### [Set exercise]
Output the material below in its entirety, exactly as given.

### [Available data]
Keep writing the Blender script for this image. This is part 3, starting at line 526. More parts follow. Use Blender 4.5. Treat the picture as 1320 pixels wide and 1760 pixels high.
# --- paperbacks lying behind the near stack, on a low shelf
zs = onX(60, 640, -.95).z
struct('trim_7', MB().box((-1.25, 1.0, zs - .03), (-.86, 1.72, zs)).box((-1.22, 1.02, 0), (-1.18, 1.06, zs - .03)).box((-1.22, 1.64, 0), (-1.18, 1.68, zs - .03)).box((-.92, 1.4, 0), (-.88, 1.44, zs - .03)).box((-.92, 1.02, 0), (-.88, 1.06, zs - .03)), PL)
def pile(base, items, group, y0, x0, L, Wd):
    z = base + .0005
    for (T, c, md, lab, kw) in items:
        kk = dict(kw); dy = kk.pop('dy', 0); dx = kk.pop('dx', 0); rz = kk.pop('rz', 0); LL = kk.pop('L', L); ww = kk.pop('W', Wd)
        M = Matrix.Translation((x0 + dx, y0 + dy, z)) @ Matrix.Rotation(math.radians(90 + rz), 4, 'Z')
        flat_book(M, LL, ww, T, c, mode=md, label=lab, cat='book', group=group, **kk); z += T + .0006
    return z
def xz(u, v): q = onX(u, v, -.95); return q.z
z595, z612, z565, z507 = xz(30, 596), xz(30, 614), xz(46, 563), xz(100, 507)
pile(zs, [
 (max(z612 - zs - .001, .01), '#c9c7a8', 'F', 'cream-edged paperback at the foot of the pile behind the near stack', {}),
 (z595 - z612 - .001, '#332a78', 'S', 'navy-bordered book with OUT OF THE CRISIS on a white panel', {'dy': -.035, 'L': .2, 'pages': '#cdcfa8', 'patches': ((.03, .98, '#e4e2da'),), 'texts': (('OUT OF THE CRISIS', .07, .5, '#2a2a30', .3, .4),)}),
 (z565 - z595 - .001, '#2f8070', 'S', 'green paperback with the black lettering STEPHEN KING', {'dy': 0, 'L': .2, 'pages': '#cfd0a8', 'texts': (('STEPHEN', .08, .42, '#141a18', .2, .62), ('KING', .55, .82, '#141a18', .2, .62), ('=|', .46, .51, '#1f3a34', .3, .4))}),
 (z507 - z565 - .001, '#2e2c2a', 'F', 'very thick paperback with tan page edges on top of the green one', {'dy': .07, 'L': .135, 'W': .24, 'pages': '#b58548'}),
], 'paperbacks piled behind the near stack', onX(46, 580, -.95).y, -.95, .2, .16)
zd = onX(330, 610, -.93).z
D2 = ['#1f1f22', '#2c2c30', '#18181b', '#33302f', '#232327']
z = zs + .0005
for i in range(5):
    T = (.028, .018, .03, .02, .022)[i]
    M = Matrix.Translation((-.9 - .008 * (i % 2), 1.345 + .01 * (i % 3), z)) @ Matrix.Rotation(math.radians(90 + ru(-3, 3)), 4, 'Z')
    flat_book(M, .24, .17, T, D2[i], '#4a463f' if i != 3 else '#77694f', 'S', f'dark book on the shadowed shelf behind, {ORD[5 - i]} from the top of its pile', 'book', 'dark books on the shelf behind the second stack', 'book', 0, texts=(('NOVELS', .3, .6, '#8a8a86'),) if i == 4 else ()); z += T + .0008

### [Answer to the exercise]
Keep writing the Blender script for this image. This is part 3, starting at line 526. More parts follow. Use Blender 4.5. Treat the picture as 1320 pixels wide and 1760 pixels high.
# --- paperbacks lying behind the near stack, on a low shelf
zs = onX(60, 640, -.95).z
struct('trim_7', MB().box((-1.25, 1.0, zs - .03), (-.86, 1.72, zs)).box((-1.22, 1.02, 0), (-1.18, 1.06, zs - .03)).box((-1.22, 1.64, 0), (-1.18, 1.68, zs - .03)).box((-.92, 1.4, 0), (-.88, 1.44, zs - .03)).box((-.92, 1.02, 0), (-.88, 1.06, zs - .03)), PL)
def pile(base, items, group, y0, x0, L, Wd):
    z = base + .0005
    for (T, c, md, lab, kw) in items:
        kk = dict(kw); dy = kk.pop('dy', 0); dx = kk.pop('dx', 0); rz = kk.pop('rz', 0); LL = kk.pop('L', L); ww = kk.pop('W', Wd)
        M = Matrix.Translation((x0 + dx, y0 + dy, z)) @ Matrix.Rotation(math.radians(90 + rz), 4, 'Z')
        flat_book(M, LL, ww, T, c, mode=md, label=lab, cat='book', group=group, **kk); z += T + .0006
    return z
def xz(u, v): q = onX(u, v, -.95); return q.z
z595, z612, z565, z507 = xz(30, 596), xz(30, 614), xz(46, 563), xz(100, 507)
pile(zs, [
 (max(z612 - zs - .001, .01), '#c9c7a8', 'F', 'cream-edged paperback at the foot of the pile behind the near stack', {}),
 (z595 - z612 - .001, '#332a78', 'S', 'navy-bordered book with OUT OF THE CRISIS on a white panel', {'dy': -.035, 'L': .2, 'pages': '#cdcfa8', 'patches': ((.03, .98, '#e4e2da'),), 'texts': (('OUT OF THE CRISIS', .07, .5, '#2a2a30', .3, .4),)}),
 (z565 - z595 - .001, '#2f8070', 'S', 'green paperback with the black lettering STEPHEN KING', {'dy': 0, 'L': .2, 'pages': '#cfd0a8', 'texts': (('STEPHEN', .08, .42, '#141a18', .2, .62), ('KING', .55, .82, '#141a18', .2, .62), ('=|', .46, .51, '#1f3a34', .3, .4))}),
 (z507 - z565 - .001, '#2e2c2a', 'F', 'very thick paperback with tan page edges on top of the green one', {'dy': .07, 'L': .135, 'W': .24, 'pages': '#b58548'}),
], 'paperbacks piled behind the near stack', onX(46, 580, -.95).y, -.95, .2, .16)
zd = onX(330, 610, -.93).z
D2 = ['#1f1f22', '#2c2c30', '#18181b', '#33302f', '#232327']
z = zs + .0005
for i in range(5):
    T = (.028, .018, .03, .02, .022)[i]
    M = Matrix.Translation((-.9 - .008 * (i % 2), 1.345 + .01 * (i % 3), z)) @ Matrix.Rotation(math.radians(90 + ru(-3, 3)), 4, 'Z')
    flat_book(M, .24, .17, T, D2[i], '#4a463f' if i != 3 else '#77694f', 'S', f'dark book on the shadowed shelf behind, {ORD[5 - i]} from the top of its pile', 'book', 'dark books on the shelf behind the second stack', 'book', 0, texts=(('NOVELS', .3, .6, '#8a8a86'),) if i == 4 else ()); z += T + .0008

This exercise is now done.